— begin RECORDED INFORMATION —

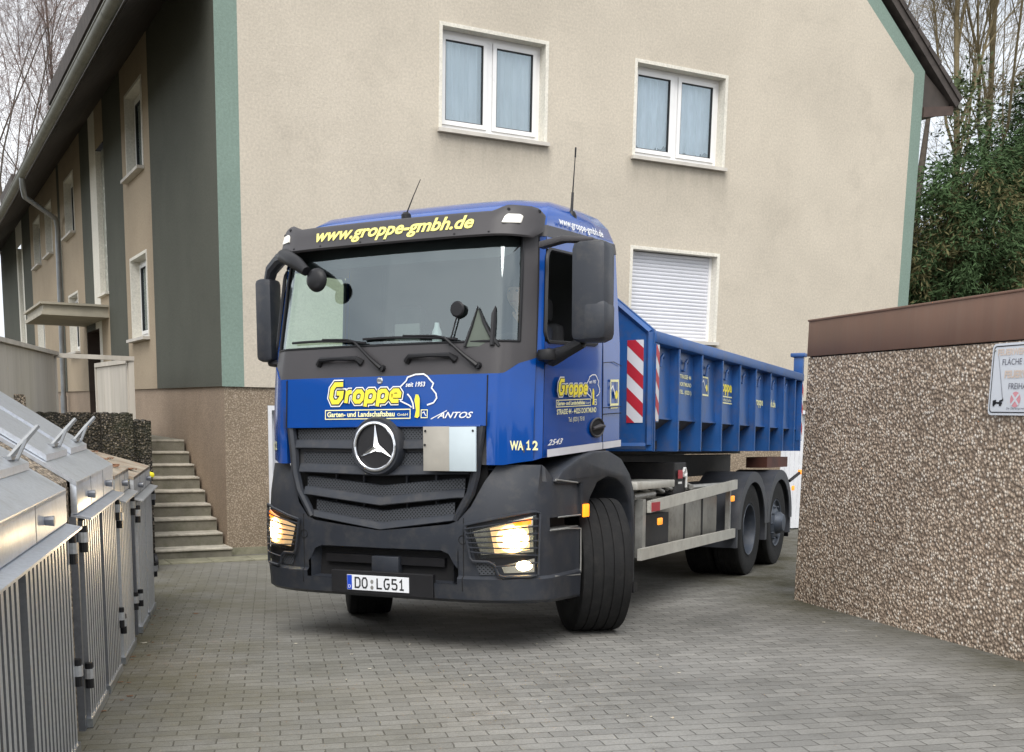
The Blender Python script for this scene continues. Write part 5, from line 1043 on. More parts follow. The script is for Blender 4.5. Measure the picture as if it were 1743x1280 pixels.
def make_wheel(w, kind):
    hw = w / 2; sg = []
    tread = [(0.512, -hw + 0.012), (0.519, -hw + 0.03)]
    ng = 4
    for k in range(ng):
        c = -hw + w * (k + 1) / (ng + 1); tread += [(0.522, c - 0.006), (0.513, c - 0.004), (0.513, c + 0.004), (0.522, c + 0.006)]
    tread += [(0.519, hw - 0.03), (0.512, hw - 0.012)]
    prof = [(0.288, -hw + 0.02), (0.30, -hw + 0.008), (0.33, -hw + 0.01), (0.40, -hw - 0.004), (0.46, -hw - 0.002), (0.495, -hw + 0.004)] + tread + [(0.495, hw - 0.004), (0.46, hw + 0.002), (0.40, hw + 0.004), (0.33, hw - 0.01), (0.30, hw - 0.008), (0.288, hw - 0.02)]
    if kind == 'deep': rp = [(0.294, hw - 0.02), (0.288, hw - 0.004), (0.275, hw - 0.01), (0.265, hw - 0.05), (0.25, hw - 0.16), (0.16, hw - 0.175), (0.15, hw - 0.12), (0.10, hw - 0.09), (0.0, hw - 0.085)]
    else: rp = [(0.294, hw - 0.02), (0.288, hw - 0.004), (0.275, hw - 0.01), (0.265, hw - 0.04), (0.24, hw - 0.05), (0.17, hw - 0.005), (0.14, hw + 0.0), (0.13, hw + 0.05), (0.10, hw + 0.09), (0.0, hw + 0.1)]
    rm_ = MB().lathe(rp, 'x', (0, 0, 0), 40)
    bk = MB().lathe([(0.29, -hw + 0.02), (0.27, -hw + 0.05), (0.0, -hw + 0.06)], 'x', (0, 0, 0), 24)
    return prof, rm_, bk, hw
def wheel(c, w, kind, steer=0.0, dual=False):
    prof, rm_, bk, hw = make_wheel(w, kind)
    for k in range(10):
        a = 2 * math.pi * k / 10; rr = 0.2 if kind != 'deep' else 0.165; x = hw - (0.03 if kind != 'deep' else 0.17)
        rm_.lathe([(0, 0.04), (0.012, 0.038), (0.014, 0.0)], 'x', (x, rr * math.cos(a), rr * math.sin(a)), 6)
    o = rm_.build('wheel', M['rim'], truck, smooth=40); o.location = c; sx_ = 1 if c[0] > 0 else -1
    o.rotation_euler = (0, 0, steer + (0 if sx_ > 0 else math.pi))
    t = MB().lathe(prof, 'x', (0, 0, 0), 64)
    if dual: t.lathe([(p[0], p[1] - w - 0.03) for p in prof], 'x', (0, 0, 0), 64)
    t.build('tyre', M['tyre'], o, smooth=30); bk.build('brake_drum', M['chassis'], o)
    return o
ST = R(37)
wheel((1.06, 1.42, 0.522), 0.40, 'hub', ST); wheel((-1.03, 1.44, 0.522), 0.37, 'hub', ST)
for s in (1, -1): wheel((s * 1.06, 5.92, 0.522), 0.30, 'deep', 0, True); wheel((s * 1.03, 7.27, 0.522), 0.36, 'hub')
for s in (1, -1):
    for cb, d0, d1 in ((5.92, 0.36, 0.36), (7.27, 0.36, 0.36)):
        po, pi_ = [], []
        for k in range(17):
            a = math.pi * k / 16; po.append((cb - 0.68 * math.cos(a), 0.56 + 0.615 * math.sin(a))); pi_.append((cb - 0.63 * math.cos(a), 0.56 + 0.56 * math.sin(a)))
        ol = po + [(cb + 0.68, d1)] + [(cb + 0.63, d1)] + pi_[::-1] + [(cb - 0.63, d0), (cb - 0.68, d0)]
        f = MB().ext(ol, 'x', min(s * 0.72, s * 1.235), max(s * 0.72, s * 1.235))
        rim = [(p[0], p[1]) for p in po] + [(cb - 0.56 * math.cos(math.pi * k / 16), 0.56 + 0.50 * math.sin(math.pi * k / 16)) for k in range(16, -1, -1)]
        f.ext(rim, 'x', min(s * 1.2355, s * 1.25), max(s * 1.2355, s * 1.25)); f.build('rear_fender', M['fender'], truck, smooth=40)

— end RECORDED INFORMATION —

[EXERCISE DETAILS] Exclude the images and reproduce the remaining data exactly.

[RESULT OF THE TASK]
The Blender Python script for this scene continues. Write part 5, from line 1043 on. More parts follow. The script is for Blender 4.5. Measure the picture as if it were 1743x1280 pixels.
def make_wheel(w, kind):
    hw = w / 2; sg = []
    tread = [(0.512, -hw + 0.012), (0.519, -hw + 0.03)]
    ng = 4
    for k in range(ng):
        c = -hw + w * (k + 1) / (ng + 1); tread += [(0.522, c - 0.006), (0.513, c - 0.004), (0.513, c + 0.004), (0.522, c + 0.006)]
    tread += [(0.519, hw - 0.03), (0.512, hw - 0.012)]
    prof = [(0.288, -hw + 0.02), (0.30, -hw + 0.008), (0.33, -hw + 0.01), (0.40, -hw - 0.004), (0.46, -hw - 0.002), (0.495, -hw + 0.004)] + tread + [(0.495, hw - 0.004), (0.46, hw + 0.002), (0.40, hw + 0.004), (0.33, hw - 0.01), (0.30, hw - 0.008), (0.288, hw - 0.02)]
    if kind == 'deep': rp = [(0.294, hw - 0.02), (0.288, hw - 0.004), (0.275, hw - 0.01), (0.265, hw - 0.05), (0.25, hw - 0.16), (0.16, hw - 0.175), (0.15, hw - 0.12), (0.10, hw - 0.09), (0.0, hw - 0.085)]
    else: rp = [(0.294, hw - 0.02), (0.288, hw - 0.004), (0.275, hw - 0.01), (0.265, hw - 0.04), (0.24, hw - 0.05), (0.17, hw - 0.005), (0.14, hw + 0.0), (0.13, hw + 0.05), (0.10, hw + 0.09), (0.0, hw + 0.1)]
    rm_ = MB().lathe(rp, 'x', (0, 0, 0), 40)
    bk = MB().lathe([(0.29, -hw + 0.02), (0.27, -hw + 0.05), (0.0, -hw + 0.06)], 'x', (0, 0, 0), 24)
    return prof, rm_, bk, hw
def wheel(c, w, kind, steer=0.0, dual=False):
    prof, rm_, bk, hw = make_wheel(w, kind)
    for k in range(10):
        a = 2 * math.pi * k / 10; rr = 0.2 if kind != 'deep' else 0.165; x = hw - (0.03 if kind != 'deep' else 0.17)
        rm_.lathe([(0, 0.04), (0.012, 0.038), (0.014, 0.0)], 'x', (x, rr * math.cos(a), rr * math.sin(a)), 6)
    o = rm_.build('wheel', M['rim'], truck, smooth=40); o.location = c; sx_ = 1 if c[0] > 0 else -1
    o.rotation_euler = (0, 0, steer + (0 if sx_ > 0 else math.pi))
    t = MB().lathe(prof, 'x', (0, 0, 0), 64)
    if dual: t.lathe([(p[0], p[1] - w - 0.03) for p in prof], 'x', (0, 0, 0), 64)
    t.build('tyre', M['tyre'], o, smooth=30); bk.build('brake_drum', M['chassis'], o)
    return o
ST = R(37)
wheel((1.06, 1.42, 0.522), 0.40, 'hub', ST); wheel((-1.03, 1.44, 0.522), 0.37, 'hub', ST)
for s in (1, -1): wheel((s * 1.06, 5.92, 0.522), 0.30, 'deep', 0, True); wheel((s * 1.03, 7.27, 0.522), 0.36, 'hub')
for s in (1, -1):
    for cb, d0, d1 in ((5.92, 0.36, 0.36), (7.27, 0.36, 0.36)):
        po, pi_ = [], []
        for k in range(17):
            a = math.pi * k / 16; po.append((cb - 0.68 * math.cos(a), 0.56 + 0.615 * math.sin(a))); pi_.append((cb - 0.63 * math.cos(a), 0.56 + 0.56 * math.sin(a)))
        ol = po + [(cb + 0.68, d1)] + [(cb + 0.63, d1)] + pi_[::-1] + [(cb - 0.63, d0), (cb - 0.68, d0)]
        f = MB().ext(ol, 'x', min(s * 0.72, s * 1.235), max(s * 0.72, s * 1.235))
        rim = [(p[0], p[1]) for p in po] + [(cb - 0.56 * math.cos(math.pi * k / 16), 0.56 + 0.50 * math.sin(math.pi * k / 16)) for k in range(16, -1, -1)]
        f.ext(rim, 'x', min(s * 1.2355, s * 1.25), max(s * 1.2355, s * 1.25)); f.build('rear_fender', M['fender'], truck, smooth=40)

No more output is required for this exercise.